Fue Octavio Paz quien definió a Serra (inicio de los 70) como “el ermitaño de Palma”. Cristóbal Serra fue no pocos años colaborador de Vuelta, la mítica revista de Paz, y este en una carta le cuenta su fin con pesadumbre, alegando que contará con el mallorquín para nuevos proyectos. Este año se cumple el centenario del nacimiento de Serra (28 de septiembre) y también hace poco más de un mes, los diez años de su muerte.

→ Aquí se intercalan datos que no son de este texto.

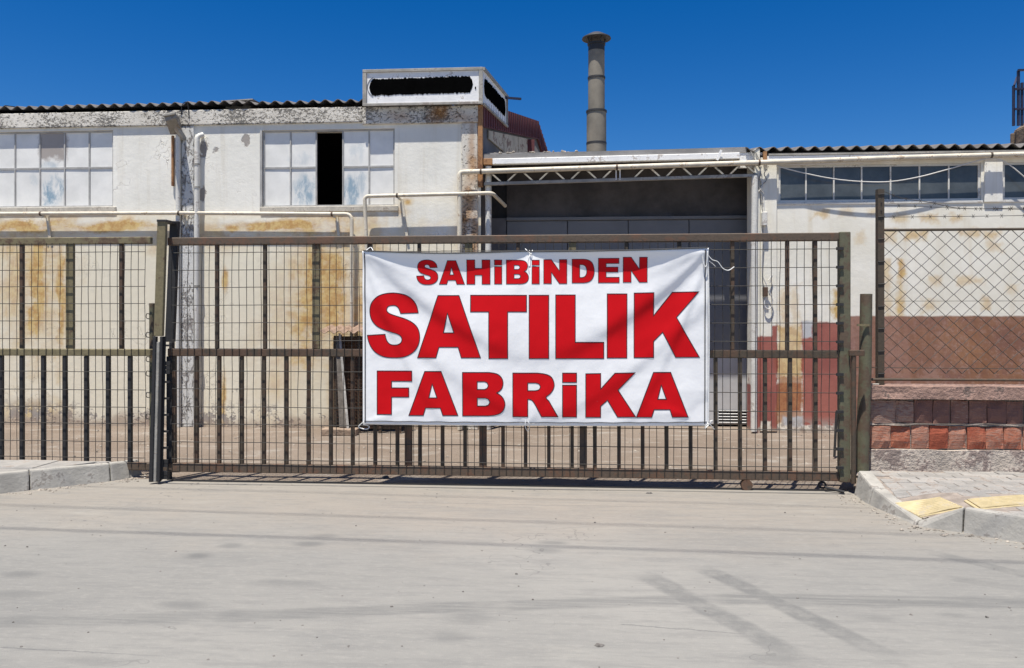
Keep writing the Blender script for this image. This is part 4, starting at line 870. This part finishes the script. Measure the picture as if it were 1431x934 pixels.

Cristóbal Serra (Palma, 1922-2012) se me aparece de pronto en una constelación singular de raros ilustres; digamos entre Juan Larrea y Juan Eduardo Cirlot. Con el primero la conexión es evidente, pues el propio Serra publicó a finales de los 70 una antología de prosas de Larrea con el título de Ángulos de visión. Tanto Larrea como Serra se saltan (Serra más) el diagrama de los géneros. Cirlot fue esencialmente poeta y crítico de arte, pero como los otros dos, sintió nostalgias lejanas y la imperfección del mundo hodierno.
Siguiendo al crítico Antoine Compagnon, todos ellos fueron declaradamente “antimodernos” que resulta, por paradoja, una forma de la modernidad. “La única modernidad digna de ese nombre es la modernidad antimoderna.” Recordemos, Baudelaire detestó la fotografía y la luz de gas urbana, pero las usó. El antimoderno sabe que es hijo de su tiempo, enfrentándose a él.
[Cristóbal Serra, el profeta de la heterodoxia]
En el mundo de los viajes y de la globalización, Serra apenas salió de Mallorca. Su juventud era el puerto de Andratx, pero cuando volvió a verlo en pleno desarrollismo turístico, le horrorizó y no regresó. Él sabía (como de otro lado Cirlot) que de un modo silenciosamente hostil –aunque no falto de la crítica y feliz risa del taoísta– rechazaba la Historia y en consecuencia el mundo contemporáneo. Tradujo al español a Blake y a Lao-Tsé –sin saber chino– porque lo visionario suntuoso y el camino de la naturaleza, se sitúan de suyo fuera del tiempo.
El viaje pendular (edición y buen prólogo de Nadal Suau) se presenta bien como una “antología definitiva” de Serra, donde no está todo, pero sí lo esencial. Declara con acierto seguir la línea que, en 1996, de la mano de Basilio Baltasar, abrió la edición de Ars Quimérica, presentado como “obra completa”. Serra, profesor muchos años de instituto, hombre que se ocultaba en la modestia y la sabiduría, es un prosista (no quiso llegar a la novela) donde lo breve, el fragmento o el aforismo, lo abarcan todo, contando con su infancia, desde la teología más rara –puede ser un católico muy heterodoxo– hasta su curiosidad por los asnos, la asnología, pasando por viajes a geografías inventadas, como El viaje a Cotiledonia de 1965.
Cristóbal Serra es un prosista donde lo breve, el fragmento o el aforismo, lo abarcan todo
Suau ve muy bien en su prólogo como, desde luego a su propio modo, Serra cumple lo que, en 1985, Ítalo Calvino denominó Seis propuestas para el próximo milenio: levedad, rapidez, exactitud, visibilidad y multiplicidad. Serra usaba su propio viejo lema: “Seamos leves, seamos como niños”. Parte de la rareza de Serra (y de su fascinación) es que rompe las clasificaciones al uso. De lo personal pasó a lo cotidiano y de ahí –sin pausa– a lo espiritista, imaginario o fáustico. Empezó tarde, su primer libro –de textos cortos– es Péndulo y otros papeles de 1957. Sin prisa ni pausa, su muy singular obra, tan sencilla como culterana, llega hasta 2007, con Tanteos crepusculares.
Amigo y cercano a Henri Michaux, tiene también una conversación imaginaria (entre otras) con Chesterton, no falta de puntos en común: “Pilatos fue una rara flor del Mediterráneo”. El lector no podrá dejar de notar los sabrosos y muchos neologismos o arcaísmos de Serra. Cito muy al azar: “biribís”, “acabijos”, “ludibrio”, entre muchos. Cristóbal Serra, ermitaño rebelde, es la belleza de lo raro, que salva el mundo.